Boeing and the NLRB

October 3, 2011 

— Recently, Boeing decided to locate a new, non-union, manufacturing line in South Carolina, rather than at its unionized facility in Washington State. In the aftermath of that decision, elected officials have publicly castigated a federal agency, challenged that agency's independence and even threatened one agency official with contempt of Congress. Unfortunately, these actions have largely been based on inaccuracies about the case.

The agency involved is the National Labor Relations Board, which enforces the central private-sector labor law in this country, the National Labor Relations Act. Following a charge filed by the machinists union representing Boeing's Washington employees, the NLRB's general counsel investigated, unsuccessfully sought to settle the dispute and ultimately filed a complaint alleging that Boeing violated the NLRA. Boeing and its supporters argue that the NLRB is asserting an unprecedented power to stop companies from deciding where to operate. Reality, however, falls far short of this claim.

Most significantly, the NLRB has not said anything about the legality of Boeing's actions. Members of the NLRB - which consists of up to five presidential appointees, two of whom are traditionally nominated by the party not in control of the White House - act like judges in cases brought against unions and employers alleged to have violated the NLRA. But the Boeing matter has not reached the NLRB.

Thus far, the only thing that has happened is that the NLRB's general counsel - a separate appointee whose office investigates and litigates cases - has found enough evidence to support the filing of a complaint against Boeing, which will be litigated before an administrative law judge. Neither that judge, nor the NLRB, has made findings on the facts or law of the case.

Moreover, contrary to the claims of Boeing's supporters, the general counsel has not sought to close down the South Carolina facility and move those jobs to Washington. It is true that the general counsel will request that Boeing give the Washington employees any work that was moved illegally to South Carolina. But Boeing would remain free to give its South Carolina facility as much work as it wants, as long as it does so for valid reasons.

What constitutes a valid reason leads to a central question: why did the general counsel bring a case against Boeing?

It is not in an attempt to assist a union or prevent employers from making decisions based on economics. Indeed, employers usually have free rein to decide where and how to operate. However, one exception is that an employer cannot punish employees in an attempt to encourage or discourage union activity.

The reason is that if employers could retaliate against employees for exercising their labor rights, those rights would not be worth much.
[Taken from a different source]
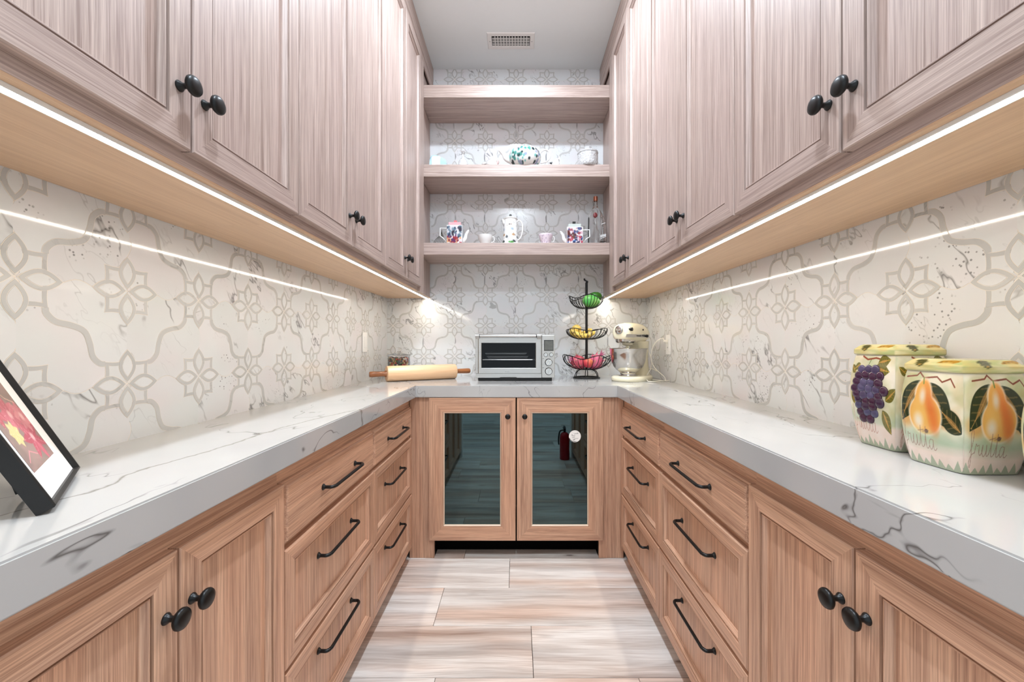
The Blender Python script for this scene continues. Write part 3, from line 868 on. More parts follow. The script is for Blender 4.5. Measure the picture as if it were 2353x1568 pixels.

It is this principle that is motivating the general counsel, who is arguing that statements by Boeing officials show that its decision to operate in South Carolina was based not on labor costs, but was an attempt to retaliate against Washington employees' past use of their right to strike.

The difficulty is that it is hard to determine an employer's intent. That is why an administrative law judge is holding a hearing to evaluate the parties' documents and witness testimony. Without this evidence, no one can know what will happen once the hearing is completed. For instance, the judge or, later, the NLRB could decide that Boeing did not intend to discourage union activity and reject the complaint.

The real scandal in this case is not the general counsel's complaint against Boeing, but the attempt to interfere with an independent agency's adjudication process.

U.S. Rep. Darryl Issa, chair of the House Committee on Government Oversight and Reform, as well as numerous other elected officials, has engaged in a campaign to influence the NLRB's decision. And now, after holding a hearing on the case and repeatedly castigating the NLRB in the press, the committee has issued a grossly overbroad subpoena and threatened the general counsel with contempt of Congress if he refuses to comply.

Not to be left out, South Carolina Gov. Nikki Haley urged the Republican member of the NLRB to resign so that the agency could no longer fulfill its duty to enforce the law.

One can only imagine what these officials' reaction would be if a similar effort were made to stop one of the many cases that the NLRB brings against unions.

Using half-truths and bullying to interfere with an ongoing case serve only to undermine the concept of justice. Let's wait and see what the evidence looks like and how the NLRB interprets it. Then we can have a useful discussion about whether the agency is properly enforcing the NLRA and whether that law should be amended.

Jeffrey Hirsch, who was an NLRB attorney from 2000 to 2004, is a professor at the UNC School of Law specializing in labor and employment law.